Closed miketaormina closed 3 years ago
Okay, I have a little bit better idea of what's going on and will leave a note here before closing this issue. This data was collected on a diSPIM in the stage-scanning mode, and so has an inherent skew along that axis. I have been compensating for this via the "pixel shift" method when building the hdf5 that BigStitcher sees (because there is no interpolation this method leads to cleaner data by my eye).
The result, however is that the actual position stacks contain large regions of empty pixels which end up overlapping adjacent regions that contain real data. Not sure of the specifics, but this is presumably causing the fusion algorithm to result in this effect, which is not present in data that has not been de-skewed. This is perhaps not surprising in hindsight.
For a data processing pipeline that includes a shear transformation in the data, therefore, this operation should be performed either via a transformation matrix (and therefore interpolation) or after fusion (if a pixel shifting method is used). I'm not sure how many people employ the shifting method rather than an affine transform, but since many people are lately using versions of acquisition systems that have a skew in the raw data, I hope that people will find this comment and avoid the confusion that I encountered here.

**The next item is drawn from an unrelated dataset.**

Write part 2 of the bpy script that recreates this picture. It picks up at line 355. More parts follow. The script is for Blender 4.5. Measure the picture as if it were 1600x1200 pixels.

I have been using this tool with very good results, but have recently run into an issue when fusing images that are tiled in both x and y. The image below shows the intersection of four tiles and was fused with the
smooth blending
option checked in the ImageJ plugin. While the horizontal overlap region shows good blending, the vertical overlap region is brighter than even the summation of the contributing tiles. Tiles are all in the same channel and illumination and manually aligned.